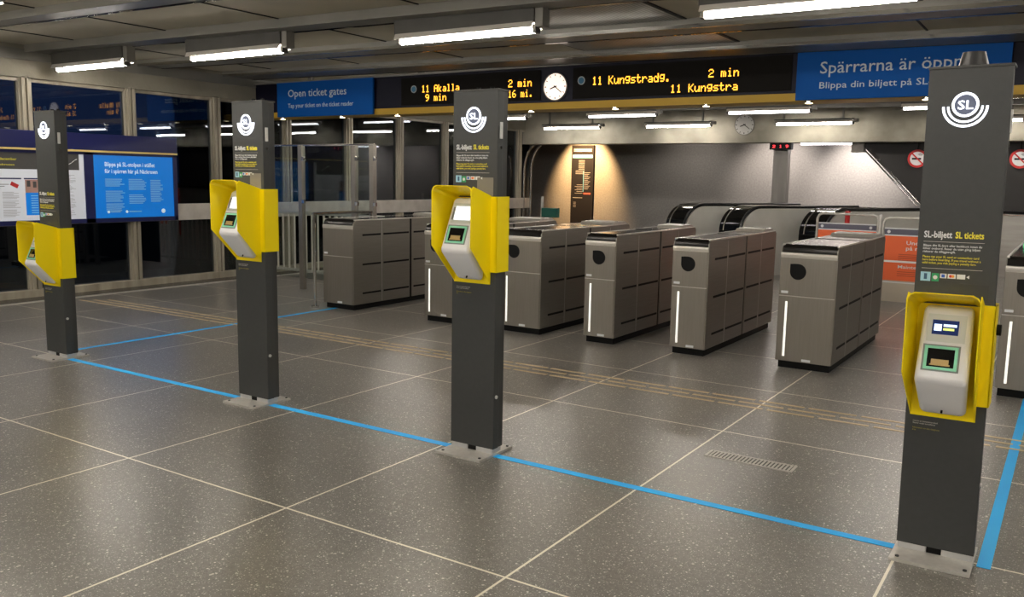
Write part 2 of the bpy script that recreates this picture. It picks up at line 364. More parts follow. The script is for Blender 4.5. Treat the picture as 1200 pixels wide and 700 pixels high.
    MB().box(X + .060, X + .086, y - .0012, y, zi - .020, zi + .012).build('card_icon', mat('icon_green', (.03, .36, .14), .5), t)
    b = MB(); b.disc(X + .073, zi - .004, .008, y - .0018, y - .001, 12); b.build('card_icon', text_white, t)
    for i, (w0, w1) in enumerate(((.090, .113), (.117, .145), (.149, .178))):
        MB().box(X + w0, X + w1, y - .0012, y, zi - .006, zi + .012).build('payment_icon', text_white, t)
    MB().box(X + .095, X + .107, y - .0018, y - .001, zi - .003, zi + .009).build('payment_icon', mat('icon_royal', (.03, .12, .55), .5), t)
    MB().disc(X + .127, zi + .003, .0055, y - .0018, y - .001, 12).build('payment_icon', redp, t)
    MB().disc(X + .135, zi + .003, .0055, y - .0019, y - .001, 12).build('payment_icon', mat('icon_orange', (.8, .3, .03), .5), t)
    b = MB(); b.disc(0, 0, 0, y - .0018, y - .001, pts=[(X + .182, zi + .003), (X + .192, zi + .010), (X + .192, zi - .004)]); b.build('payment_icon', text_white, t)
    # notice below the hood
    text('Läsaren är kameraövervakad\nReader under surveillance', X + .03, y - .001, .90 + D + .012, .0065, steel_plate, t, 'notice_text', .09)
    text('Information om dina rättigheter\nsl.se', X + .03, y - .001, .872 + D + .012, .0065, mat('dim_yellow', (.35, .30, .05), .5), t, 'notice_text', .10)
    # sticker plate above the hood
    MB().box(X + .16, X + .262, y - .0015, y, 1.395 + D, 1.50 + D - (.02 if low else 0)).build('label_plate', postside if low else mat('beige_plate', (.20, .185, .155), .35), t)
    # hood: folded yellow sheet
    th = .004; zb, zt, zf, zk = .940 + D, 1.405 + D, 1.457 + D, 1.145 + D
    xl0, xl1, xr = X + .022, X + .006, X + .252; yb, yf = Y0 - .001, Y0 - .187
    def side(xa, xb, s):     # xa at the back, xb at the front
        q = MB(); bb = q.b; pts = [(yb, zb), (yf, zk), (yf, zf - .03), (yf + .02, zf - .004), (yb, zt)]
        A = []; B = []
        for (yy, zz) in pts:
            f = (yy - yb) / (yf - yb); xx = xa + (xb - xa) * f
            A.append(bb.verts.new((xx, yy, zz))); B.append(bb.verts.new((xx + s * th, yy, zz)))
        bb.faces.new(A); bb.faces.new(list(reversed(B))); n = len(A)
        for i in range(n): bb.faces.new((A[i], B[i], B[(i + 1) % n], A[(i + 1) % n]))
        return q
    side(xl0, xl1, -1).build('hood', yellow, t)
    side(xr - .004, xr, 1).build('hood', yellow, t)
    # top with chamfered corners
    q = MB(); bb = q.b
    def sec(yy, zz, x0, x1, r):
        o = [(x0 - th, zz - r), (x0 - th + r * .35, zz - r * .35), (x0 - th + r, zz), (x1 + th - r, zz), (x1 + th - r * .35, zz - r * .35), (x1 + th, zz - r)]
        i_ = [(x0, zz - r), (x0 + r * .32, zz - r * .42 - .001), (x0 + r, zz - th), (x1 - r, zz - th), (x1 - r * .32, zz - r * .42 - .001), (x1, zz - r)]
        return [bb.verts.new((a_, yy, c_)) for a_, c_ in o], [bb.verts.new((a_, yy, c_)) for a_, c_ in i_]
    o1, i1 = sec(yf, zf, xl1, xr, .028); o0, i0 = sec(yb, zt, xl0, xr - .004, .028)
    for a_, b_ in zip(range(5), range(1, 6)):
        bb.faces.new((o1[a_], o1[b_], o0[b_], o0[a_])); bb.faces.new((i1[a_], i0[a_], i0[b_], i1[b_])); bb.faces.new((o1[a_], i1[a_], i1[b_], o1[b_])); bb.faces.new((o0[a_], o0[b_], i0[b_], i0[a_]))
    bb.faces.new((o1[0], o0[0], i0[0], i1[0])); bb.faces.new((o1[5], i1[5], i0[5], o0[5]))
    q.build('hood_top', yellow, t)
    MB().box(xl0 - .004, xr, Y0 - .006, Y0 - .001, zb, zt - .01).build('hood_back', yellow, t)
    # sleeve that clamps the hood round the right side of the column
    b = MB(); b.box(xr, X + .292, Y0 - .006, Y0 - .001, 1.005 + D, 1.402 + D); b.box(X + .288, X + .294, Y0 - .006, Y0 + .105, 1.005 + D, 1.402 + D, .001)
    b.box(X + .20, X + .294, Y0 + .101, Y0 + .107, 1.005 + D, 1.402 + D)
    b.build('sleeve', yellow, t)
    if cap and dark_screen and x > 4: MB().tube([(X + .294, Y0 + .08, 1.30 + D), (X + .31, Y0 + .08, 1.30 + D)], .022, 14).build('clamp_knob', black, t)
    # reader: rounded body with tilted face
    x0, x1 = X + .042, X + .232
    P0 = Vector((0, Y0 - .063, 1.385 + D)); P1 = Vector((0, Y0 - .172, 1.118 + D))
    def tap(va, vb):
        for v, s_ in [(v, 1) for v in va] + [(v, -1) for v in vb]:
            if v.co.z < 1.0 + D: v.co.x += s_ * .014
            if v.co.z > 1.36 + D: v.co.x += s_ * .008
    q = MB(); q.prism([(Y0 - .007, 1.395 + D), (P0.y, P0.z), (P1.y, P1.z), (Y0 - .035, .963 + D), (Y0 - .007, .963 + D)], x0, x1, 'x', bev=.02, seg=4, taper=tap)
    rd = q.build('reader_body', white, t, True)
    d = (P1 - P0).normalized(); n_ = Vector((0, d.z, -d.y)); 
    if n_.y > 0: n_ = -n_
    Lf = (P1 - P0).length
    def onface(xa, xb, ta, tb, h0, h1, M, name, par, bev=0, lab=None):
        ca = P0 + d * ((ta + tb) / 2 * Lf) + n_ * ((h0 + h1) / 2); ca.x = (xa + xb) / 2
        o = MB().obox(ca, Vector(((xb - xa) / 2, 0, 0)), d * ((tb - ta) / 2 * Lf), n_ * ((h1 - h0) / 2), bev).build(name, M, par)
        if lab: o['label'] = lab
        return o
    onface(x0 + .028, x1 - .028, .08, .46, 0, .002, white2, 'display_panel', rd)
    if dark_screen:
        sc = onface(x0 + .045, x0 + .137, .16, .36, .002, .003, mat('screen_navy', (.01, .015, .05), .15, emit=.4, ecol=(.02, .04, .15)), 'screen', rd)
        onface(x0 + .052, x0 + .078, .22, .31, .003, .0036, mat('screen_glow', (.6, .7, 1), .5, emit=1.4, ecol=(.6, .75, 1)), 'screen_symbol', rd)
        onface(x0 + .084, x0 + .130, .215, .25, .003, .0036, mat('screen_text', (.6, .7, 1), .5, emit=1.0, ecol=(.6, .75, 1)), 'screen_symbol', rd)
        onface(x0 + .084, x0 + .122, .27, .30, .003, .0036, mat('screen_lime', (.6, .7, .2), .5, emit=.9, ecol=(.7, .8, .2)), 'screen_symbol', rd)
    else:
        sc = onface(x0 + .045, x0 + .150, .14, .40, .002, .003, mat('screen_white', (.8, .85, .9), .3, emit=.75, ecol=(.85, .92, 1)), 'screen', rd, lab='bright blank screen')
        onface(x0 + .030, x0 + .040, .16, .40, .002, .003, mat('grille_grey', (.2, .2, .2), .5), 'speaker_grille', rd)
    xa, xb = x0 + .022, x0 + .152
    onface(xa, xb, .50, .86, .0, .002, mat('window_grey', (.22, .24, .22), .4), 'window_bezel', rd)
    for (a0, a1, t0, t1) in ((xa + .007, xb - .007, .52, .555), (xa + .007, xb - .007, .805, .84), (xa + .007, xa + .018, .555, .805), (xb - .018, xb - .007, .555, .805)):
        onface(a0, a1, t0, t1, .002, .004, mat('window_green', (.22, .55, .36), .4, emit=.12, ecol=(.2, .7, .4)), 'window_frame', rd)
    onface(xa + .018, xb - .018, .555, .805, .002, .003, blackgloss, 'card_window', rd)
    onface(xa + .033, xb - .036, .70, .765, .003, .005, mat('card_gold', (.42, .29, .10), .35), 'card_symbol', rd)
    onface(xa + .028, xb - .031, .765, .785, .003, .004, mat('card_gold', (.42, .29, .10), .35), 'card_symbol', rd)
    MB().tube([(x0 + .095, Y0 - .052, .982 + D), (x0 + .095, Y0 - .058, .972 + D)], .004, 8).build('lock', black, rd)
    return t
near_post = reader_post(4.752, 'nearest and largest grey reader post, standing at the right edge with black cap on top', True, True, True, logo=1.795)
reader_post(2.440, 'grey reader post in the middle of the photo, white reader in a high yellow hood', False, False, logo=1.805)
reader_post(.668, 'second grey reader post from the left, between the blue wall poster and the leftmost gate', False, False, logo=1.81)
reader_post(-1.675, 'farthest grey reader post, leftmost in the photo, in front of the white timetable', True, True, logo=1.81)
near_post.rotation_euler.y = -.0105     # this post leans a little to the left
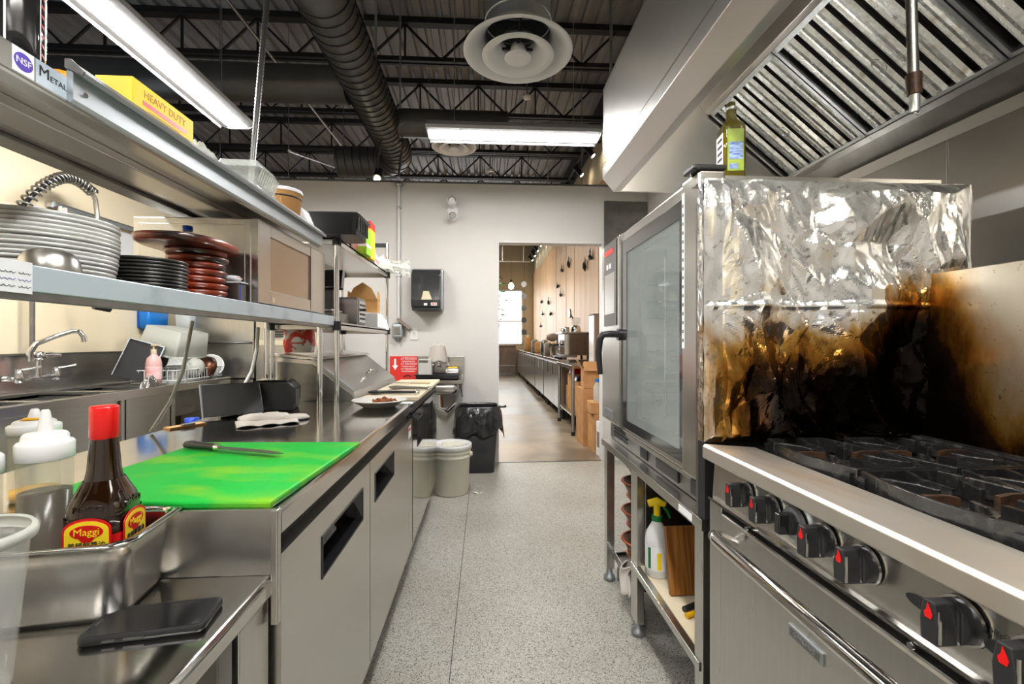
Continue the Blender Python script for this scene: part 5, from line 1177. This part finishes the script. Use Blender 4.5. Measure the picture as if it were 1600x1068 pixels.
mk('post', MB().box(.61, .66, 1.245, 1.295, .06, .672), 'steel', os_, bev=.002)
mk('post', MB().box(.61, .64, 1.80, 1.875, .06, .672), 'steel', os_, bev=.002)
mk('post', MB().box(.61, .65, 2.255, 2.30, .06, .672), 'steel', os_, bev=.002)
for y in (1.245, 2.255): mk('post', MB().box(1.33, 1.37, y, y+.04, .06, .672), 'steel_dark', os_)
mk('lower_shelf', MB().box(.60, 1.37, 1.25, 1.85, .27, .296), 'steel_h', os_, bev=.002)
mk('shelf_paper', MB().box(.625, 1.30, 1.30, 1.80, .296, .2985), 'cream_board', os_)
mk('divider', MB().box(.66, 1.36, 1.835, 1.85, .296, .672), 'steel_dark', os_)
mk('back_panel', MB().box(1.35, 1.36, 1.25, 2.30, .296, .672), 'steel_dark', os_)
mk('adjuster_foot', MB().lathe([(.001, 0), (.03, 0), (.028, .02), (.016, .03), (.016, .06)], (.635, 1.27, 0), 16), 'alu', os_)
mk('adjuster_foot', MB().lathe([(.001, 0), (.03, 0), (.028, .02), (.016, .03), (.016, .06)], (.63, 1.84, 0), 16), 'alu', os_)
mk('adjuster_foot', MB().lathe([(.001, 0), (.03, 0), (.028, .02), (.016, .03), (.016, .06)], (.63, 2.275, 0), 16), 'alu', os_)
for y in (1.265, 2.275): mk('adjuster_foot', MB().lathe([(.001, 0), (.03, 0), (.028, .02), (.016, .03), (.016, .06)], (1.35, y, 0), 16), 'alu', os_)
mk('floor_label', MB().box(.6095, .61, 1.252, 1.288, .135, .16), 'paper_white', os_)
t = T('spray_bottle', 'white spray bottle with yellow trigger on the oven stand shelf', 'bottle', (.668, 1.735, .2987), 0)
mk('bottle', MB().lathe([(.001, 0), (.042, 0), (.046, .006), (.046, .13), (.040, .165), (.020, .20), (.015, .212)], n=30), 'white_plastic', t, w=False)
mk('liquid', MB().lathe([(.001, .002), (.041, .002), (.043, .008), (.043, .12), (.001, .12)], n=24), 'white_plastic', t, w=False)
lb = mk('label', MB().add([(.0464*math.cos(R(a)), .0464*math.sin(R(a)), z) for z in (.03, .12) for a in range(170, 291, 10)], [(i, i+1, i+14, i+13) for i in range(12)]), 'paper_white', t, w=False)
mk('label_green', MB().add([(.0467*math.cos(R(a)), .0467*math.sin(R(a)), z) for z in (.035, .115) for a in range(205, 221, 5)], [(i, i+1, i+5, i+4) for i in range(3)]), 'green', t, w=False)
mk('label_yellow', MB().add([(.0467*math.cos(R(a)), .0467*math.sin(R(a)), z) for z in (.035, .10) for a in range(250, 271, 5)], [(i, i+1, i+6, i+5) for i in range(4)]), 'yellow', t, w=False)
mk('collar', MB().cyl((0, 0, .208), (0, 0, .228), .020, n=18), 'green', t, w=False)
mk('spray_head', MB().tube([(0, 0, .226), (0, 0, .262), (-.004, .0, .278)], [.013, .013, .016], 12).tube([(.030, -.01, .272), (0, 0, .281), (-.03, .012, .270)], [.010, .0165, .014], 12), 'yellow', t, w=False)
mk('trigger', MB().tube([(.022, -.008, .265), (.038, -.013, .245), (.045, -.016, .222)], [.006, .006, .005], 8), 'green', t, w=False)
t = T('wooden_board', 'scorched wooden board leaning on the stand shelf', 'board', (.775, 1.575, .2987), 0)
mk('board', MB().obox((0, .03, .115), (.24, .02, .23), Matrix.Rotation(R(-12), 3, 'X')), 'wood_board', t, w=False, bev=.003)
mk('band', MB().obox((0, .017, .012), (.222, .024, .02), Matrix.Rotation(R(-12), 3, 'X')), 'iron', t, w=False)
t = T('dark_pot', 'dark cooking pot behind the wooden board on the stand', 'pot', (1.0, 1.68, .2987))
mk('pot_body', MB().lathe([(.001, 0), (.12, 0), (.13, .01), (.135, .17), (.14, .175)], n=32), 'iron', t, w=False)
mk('pot_rim', MB().lathe([(.138, .172), (.146, .176), (.138, .182)], n=32), 'brown_tray', t, w=False)
t = T('utility_knife', 'brass and black utensils lying in front of the wooden board', 'utensil', (.72, 1.47, .2987), 20)
mk('brass_handle', MB().tube([(-.07, 0, .01), (0, 0, .011), (.07, .01, .01)], .009, 8), 'mustard', t, w=False)
mk('black_handle', MB().tube([(-.05, .03, .01), (.06, .04, .01)], .010, 8), 'black_plastic', t, w=False)
# dolly with a column of brown trays in the left bay
dl = T('tray_dolly', 'small wheeled chrome dolly under the oven stand', 'dolly', (.78, 2.08, 0))
mk('deck', MB().box(.64, .95, 1.92, 2.235, .125, .14), 'steel_dark', dl)
mk('deck_rim', MB().tube([(.64, 1.92, .15), (.95, 1.92, .15), (.95, 2.235, .15), (.64, 2.235, .15), (.64, 1.92, .15)], .01, 8), 'chrome', dl)
for x, y in ((.67, 1.96), (.67, 2.19), (.91, 1.96), (.91, 2.19)):
    w_ = mk('caster', MB().cyl((x-.013, y, .05), (x+.013, y, .05), .05, n=20), 'chrome', dl); mk('caster_tyre', MB().lathe([(.047, -.012), (.052, -.01), (.052, .01), (.047, .012)], (x, y, .052), 20, M=Matrix.Rotation(R(90), 3, 'Y')), 'rubber', w_)
    mk('caster_fork', MB().box(x-.018, x+.018, y-.012, y+.012, .09, .126), 'chrome', w_)
N = 7; me = None
for i in range(N):
    k = N-1-i; lab = 'shiny brown ring mould, ' + nth(i, N) + ' the column on the dolly'
    loc = (.77+.012*(-1)**k, 2.10, .1405+k*.068)
    if me is None:
        me = T('brown_mould', lab, 'mould', loc, 0, 'column of brown moulds')
        mk('wall', MB().lathe([(.001, 0), (.075, 0), (.085, .012), (.105, .05), (.112, .064), (.108, .066), (.08, .02), (.001, .012)], n=28), 'brown_tray', me, w=False)
        mk('rim', MB().lathe([(.108, .060), (.118, .063), (.116, .067), (.107, .067)], n=28), 'copper', me, w=False)
    else: dup(me, None, loc, 0, label=lab)
one('rag', 'dirty pale rag hanging over the dolly edge by the stand post', 'rag', MB().grid(lambda u, v: (.02*math.sin(8*u)-.01*v, (u-.5)*.08+.02*math.sin(5*v), .02-.11*v+.01*math.sin(9*u)), 14, 12), 'cloth', (.622, 1.99, .17), solid=.004)
bpy.data.objects['rag'].location = (.618, 1.96, .20)
# olive oil bottle on the oven top
ob = T('oil_bottle', 'square green olive oil bottle standing on the combi oven', 'bottle', (.765, 1.375, 1.6905), -8)
mk('bottle_glass', MB().lathe([(.001, 0), (.031, 0), (.034, .004), (.034, .165), (.031, .178), (.022, .19)], n=40, ex=7).lathe([(.022, .19), (.0145, .203), (.013, .235)], n=28, ex=3), 'olive_glass', ob, w=False)
mk('oil', MB().lathe([(.001, .004), (.029, .004), (.0305, .15), (.001, .15)], n=24, ex=7), 'mustard', ob, w=False)
mk('neck_ring', MB().lathe([(.0135, .228), (.0165, .229), (.0165, .238), (.0135, .240)], n=20), 'galv', ob, w=False)
mk('pourer', MB().lathe([(.0135, .238), (.0125, .252), (.006, .256), (.001, .256)], n=18), 'olive_glass', ob, w=False)
mk('front_label', MB().box(-.024, .024, -.0352, -.0342, .03, .158), 'label_green', ob, w=False)
mk('label_text_block', MB().box(-.019, .021, -.0357, -.0352, .065, .118), 'label_blue', ob, w=False)
mk('label_foot', MB().box(-.019, .006, -.0357, -.0352, .036, .052), 'label_blue', ob, w=False)
mk('side_label', MB().box(-.0352, -.0342, -.026, .026, .02, .15), 'paper_white', ob, w=False)
for k in range(6): mk('print_line', MB().box(-.0357, -.0352, -.02, .015, .03+k*.02, .038+k*.02), 'ink', ob, w=False)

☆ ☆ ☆

Lines that hold "from" are the ones to copy; find all of them.

reader_post(.668, 'second grey reader post from the left, between the blue wall poster and the leftmost gate', False, False, logo=1.81)
Continue the Blender Python script for this scene: part 5, from line 1177. This part finishes the script. Use Blender 4.5. Measure the picture as if it were 1600x1068 pixels.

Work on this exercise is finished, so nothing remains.